Major design challenges, says Bell, were the project cost and the unusually narrow footprint of the building (20 feet wide by 150 feet long). In addition, fire codes mandate that the partitions for the sleeping units be treated as furniture and not extend to the ceiling. Prevailing themes among the entries, Bell reports, were mass production and prefabrication to lower costs and afford easy replicability for other sites. To maximize space and natural light in the building's narrow corridors, some of the competition-stage designs employed translucent partitions and sliding doors, though tenant feedback on the winning entries included concerns for privacy and having a lockable swinging door. Currently, the premiated designs are undergoing further development, and by the end of September, Common Ground will decide which ones can move forward into prototypes. Fabrication and installation will begin in 2005, when work on the shell of the Andrews, by Richard Vitto of New York City's Oaklander Coogan and Vitto Architects, is complete.

AN SRO FROM THE GROUND UP
Forging ahead into other realms of design, Common Ground is developing its first ground-up construction, a 200-unit building in downtown Brooklyn designed by firm partners Susan Rodriguez and Timothy Hartung of Polshek Partnership. The project is a joint venture between Common Ground and the Actors' Fund of America, for whom Common Ground already manages a low-income residence for entertainment professionals in Manhattan. Like the Times Square Hotel, the Brooklyn building will house a fifty-fifty mix of formerly homeless people and low-income tenants, many of whom, in this case, are employed in the arts and entertainment industries.
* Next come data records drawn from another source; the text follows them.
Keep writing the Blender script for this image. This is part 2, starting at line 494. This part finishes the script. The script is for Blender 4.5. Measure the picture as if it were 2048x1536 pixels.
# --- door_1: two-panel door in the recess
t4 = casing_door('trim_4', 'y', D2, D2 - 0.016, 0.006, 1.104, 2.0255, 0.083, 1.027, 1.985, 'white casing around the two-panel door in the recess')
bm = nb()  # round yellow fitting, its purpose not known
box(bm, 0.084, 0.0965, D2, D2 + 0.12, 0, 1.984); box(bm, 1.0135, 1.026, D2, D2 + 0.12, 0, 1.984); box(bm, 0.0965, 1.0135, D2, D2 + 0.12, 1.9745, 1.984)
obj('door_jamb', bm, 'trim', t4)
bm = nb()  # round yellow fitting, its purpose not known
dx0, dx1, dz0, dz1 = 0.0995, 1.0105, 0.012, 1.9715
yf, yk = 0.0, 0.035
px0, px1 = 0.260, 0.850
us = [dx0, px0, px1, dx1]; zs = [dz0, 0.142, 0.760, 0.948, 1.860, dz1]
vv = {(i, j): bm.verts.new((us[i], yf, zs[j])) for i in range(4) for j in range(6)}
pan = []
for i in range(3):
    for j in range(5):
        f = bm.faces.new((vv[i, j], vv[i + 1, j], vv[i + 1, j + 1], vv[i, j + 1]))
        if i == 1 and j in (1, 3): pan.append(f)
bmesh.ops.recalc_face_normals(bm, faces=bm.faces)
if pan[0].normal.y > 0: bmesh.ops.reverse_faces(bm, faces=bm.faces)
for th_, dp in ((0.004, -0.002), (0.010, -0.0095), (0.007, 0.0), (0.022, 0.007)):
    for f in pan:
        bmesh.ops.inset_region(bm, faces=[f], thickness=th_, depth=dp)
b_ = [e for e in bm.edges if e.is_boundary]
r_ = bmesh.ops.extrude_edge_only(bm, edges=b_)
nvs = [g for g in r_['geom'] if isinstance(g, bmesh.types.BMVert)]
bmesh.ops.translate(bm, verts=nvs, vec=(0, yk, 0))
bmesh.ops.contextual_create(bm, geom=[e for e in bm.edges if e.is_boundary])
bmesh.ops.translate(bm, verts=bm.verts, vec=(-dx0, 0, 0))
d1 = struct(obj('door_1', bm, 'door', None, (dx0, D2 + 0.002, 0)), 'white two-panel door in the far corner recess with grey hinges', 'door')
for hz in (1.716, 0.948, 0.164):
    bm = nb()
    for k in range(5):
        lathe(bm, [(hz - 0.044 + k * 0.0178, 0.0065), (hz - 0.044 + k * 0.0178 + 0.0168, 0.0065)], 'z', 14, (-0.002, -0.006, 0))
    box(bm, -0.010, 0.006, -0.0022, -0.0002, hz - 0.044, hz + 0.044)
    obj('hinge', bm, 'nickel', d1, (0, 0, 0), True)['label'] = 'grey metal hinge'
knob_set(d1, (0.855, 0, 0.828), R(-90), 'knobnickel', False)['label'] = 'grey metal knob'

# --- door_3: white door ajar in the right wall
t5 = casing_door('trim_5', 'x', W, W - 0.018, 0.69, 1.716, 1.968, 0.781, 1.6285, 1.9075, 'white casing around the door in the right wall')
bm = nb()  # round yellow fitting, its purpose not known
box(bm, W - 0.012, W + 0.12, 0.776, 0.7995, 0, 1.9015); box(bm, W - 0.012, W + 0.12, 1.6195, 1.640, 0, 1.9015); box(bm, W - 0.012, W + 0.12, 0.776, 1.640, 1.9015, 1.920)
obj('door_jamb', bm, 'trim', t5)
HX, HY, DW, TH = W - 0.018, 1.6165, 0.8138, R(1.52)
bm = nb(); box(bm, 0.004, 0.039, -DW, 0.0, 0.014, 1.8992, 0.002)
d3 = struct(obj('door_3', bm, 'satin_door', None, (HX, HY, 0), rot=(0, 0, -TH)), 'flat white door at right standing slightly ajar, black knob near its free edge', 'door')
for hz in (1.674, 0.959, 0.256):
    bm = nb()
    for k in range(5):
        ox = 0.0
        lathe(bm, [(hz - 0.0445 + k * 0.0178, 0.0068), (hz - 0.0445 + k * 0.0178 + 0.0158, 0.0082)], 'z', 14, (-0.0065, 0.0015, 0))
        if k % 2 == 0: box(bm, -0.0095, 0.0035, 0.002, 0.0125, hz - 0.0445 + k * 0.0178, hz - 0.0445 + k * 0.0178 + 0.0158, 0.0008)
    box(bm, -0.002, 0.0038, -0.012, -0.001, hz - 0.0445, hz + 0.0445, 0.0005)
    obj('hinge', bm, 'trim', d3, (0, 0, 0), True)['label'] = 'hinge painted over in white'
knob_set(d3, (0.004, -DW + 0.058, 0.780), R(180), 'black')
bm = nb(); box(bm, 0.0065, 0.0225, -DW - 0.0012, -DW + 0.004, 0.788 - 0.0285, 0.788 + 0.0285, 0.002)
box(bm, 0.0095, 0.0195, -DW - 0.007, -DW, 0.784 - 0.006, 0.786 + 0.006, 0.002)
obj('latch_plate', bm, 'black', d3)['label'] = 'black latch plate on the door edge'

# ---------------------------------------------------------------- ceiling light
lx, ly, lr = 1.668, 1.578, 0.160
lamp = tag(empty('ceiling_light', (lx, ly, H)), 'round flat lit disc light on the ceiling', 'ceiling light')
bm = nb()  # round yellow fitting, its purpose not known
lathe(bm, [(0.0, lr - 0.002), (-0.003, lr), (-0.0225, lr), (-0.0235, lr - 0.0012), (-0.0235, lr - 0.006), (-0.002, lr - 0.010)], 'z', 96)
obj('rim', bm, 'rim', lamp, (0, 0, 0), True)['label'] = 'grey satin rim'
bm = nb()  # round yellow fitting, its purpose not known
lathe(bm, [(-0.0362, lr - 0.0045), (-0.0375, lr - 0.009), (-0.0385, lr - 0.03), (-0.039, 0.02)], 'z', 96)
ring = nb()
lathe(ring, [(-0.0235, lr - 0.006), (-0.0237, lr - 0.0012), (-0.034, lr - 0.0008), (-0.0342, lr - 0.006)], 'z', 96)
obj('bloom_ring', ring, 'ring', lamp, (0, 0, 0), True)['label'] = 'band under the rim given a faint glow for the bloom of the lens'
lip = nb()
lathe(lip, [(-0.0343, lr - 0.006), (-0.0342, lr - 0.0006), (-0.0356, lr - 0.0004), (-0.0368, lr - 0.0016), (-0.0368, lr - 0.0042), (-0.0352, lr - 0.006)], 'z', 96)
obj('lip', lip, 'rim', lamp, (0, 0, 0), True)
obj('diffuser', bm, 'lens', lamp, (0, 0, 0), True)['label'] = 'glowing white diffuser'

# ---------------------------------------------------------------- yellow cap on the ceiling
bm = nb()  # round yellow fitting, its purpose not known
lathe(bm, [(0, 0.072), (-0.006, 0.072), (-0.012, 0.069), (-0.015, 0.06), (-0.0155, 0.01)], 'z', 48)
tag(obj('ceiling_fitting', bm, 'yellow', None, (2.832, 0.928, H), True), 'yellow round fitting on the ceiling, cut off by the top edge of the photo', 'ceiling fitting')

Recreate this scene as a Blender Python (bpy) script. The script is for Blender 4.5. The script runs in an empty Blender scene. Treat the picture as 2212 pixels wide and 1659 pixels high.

The land for the project, part of a parcel being developed by Hamlin Ventures and Time Equities, was given to Common Ground by the developers because, as a city-designated urban-renewal site, a portion of the property had to be dedicated to low-income housing. The rest of the site will contain market-rate residential and commercial buildings. Common Ground chose Polshek Partnership in part because of the firm's previous experience on projects like The Ed Sullivan Theater in Manhattan that also faced this site's peculiar challenge: close proximity to a subway tunnel. In some areas, the structure will sit only 5 inches above the train passage. Four 23-foot trusses, which are exposed at the first two stories, suspend the building over the tunnel and visually "set the presence of the building apart from traditional low-income projects" Hartung believes. "Part of Common Ground's mission [with this project]," he adds, is to establish "pride of place." Incorporating sustainable initiatives is another goal of the project; the architects are following LEED guidelines (and may apply for the certification, if funding allows) and are pursuing the use of green roofs, daylighting-the front of the building is mainly glass-and recycled materials. Construction starts next year, and completion is planned for 2007.

Beyond communicating its ideology through architectural expression locally, Common Ground is spreading its innovative thinking about homelessness to cities across the United States and around the world. In addition to partnering with local organizations on projects in London; Newburgh, New York; and Hartford and Willimantic, Connecticut, the nonprofit runs a "replication" program that educates housing organizations in countries as far away as Australia and Japan. With the First Step Housing competition, Haggerty hopes to also inspire other humane approaches to temporary shelter. With her imaginative and pragmatic approach to affordable housing, she stands a very good chance.